Naturally, the wise and worldly are making light of the mutiny. Tempers will cool, they say, and the caucus is too divided to make its threats stick. Moreover, has not Clinton got away with this sort of thing before, in 1992 when his criticism of the black rap singer Sister Souljah was taken as treachery by Jesse Jackson, but delighted white suburbanites whose votes he desperately needed? And did not blacks vote overwhelmingly for Clinton in November? So, they predict, it will be with the Guinier affair, a similar obligatory sop to the silent majority. Congressional blacks will realise they have no choice but to rally around a Democratic President. Perhaps - but this time not without causing trouble.

April brought the first warning shot, when the caucus joined forces with Republicans to scupper a plan to give the President greater power to veto public spending items. A fortnight ago, many suspect that abstentions by black voters disillusioned over the abandonment of Ms Guinier contributed to the landslide defeat of a Democrat, Bob Krueger, in the Texas Senate race. And the caucus has other grievances - from broken Clinton promises over Haiti to the surrender of an economic stimulus package that would have channelled jobs and funds to the inner cities like Baltimore.

But nothing speaks louder than numbers. Last year's election increased the caucus from 25 to 39, and turned its chairmanship into a prize rich enough to produce the first ever contested election, which Mfume won.
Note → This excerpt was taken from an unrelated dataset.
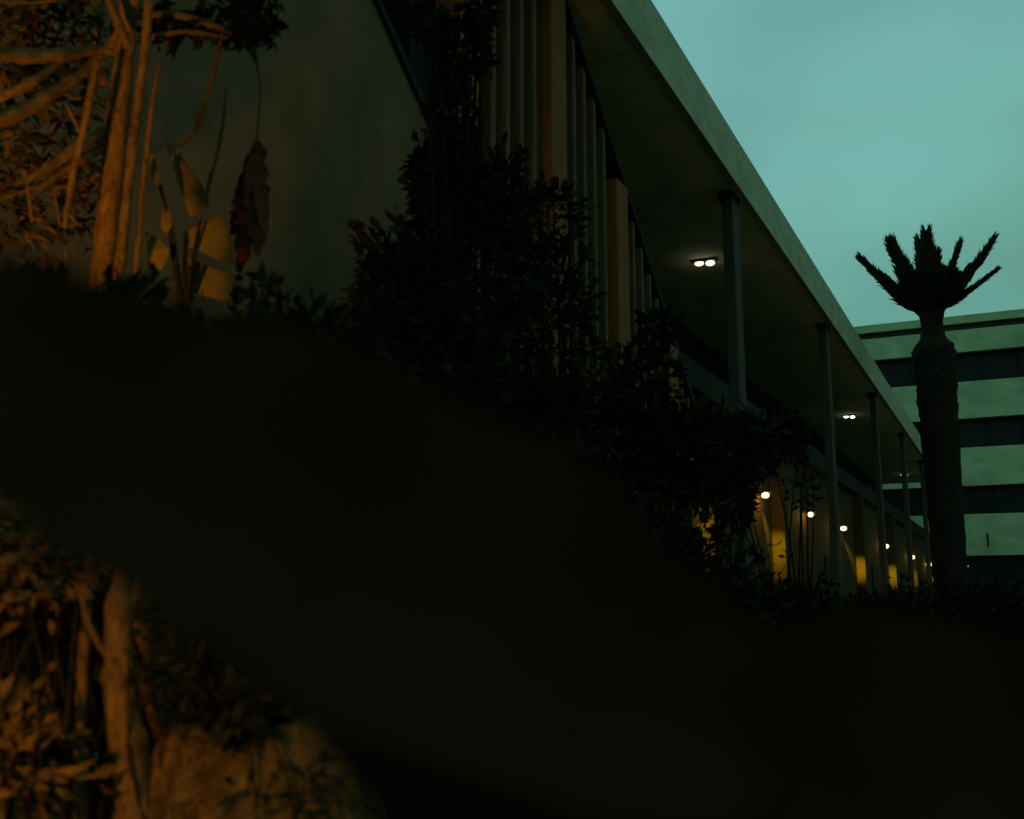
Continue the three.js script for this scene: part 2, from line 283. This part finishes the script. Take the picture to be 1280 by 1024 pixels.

It was a black caucus turn-out that gave Clinton his crucial victory in the House vote on his economic package, by the threadbare margin of 219 to 213. If Mfume warns that his group will vote against any compromise that involves deeper cuts in welfare and health care, the White House must listen. Not bad for the backstreet boy who 14 years ago, in his own words, 'had one foot on a banana peel and the other foot halfway in hell'. Today, that description could equally apply to the state of the presidency.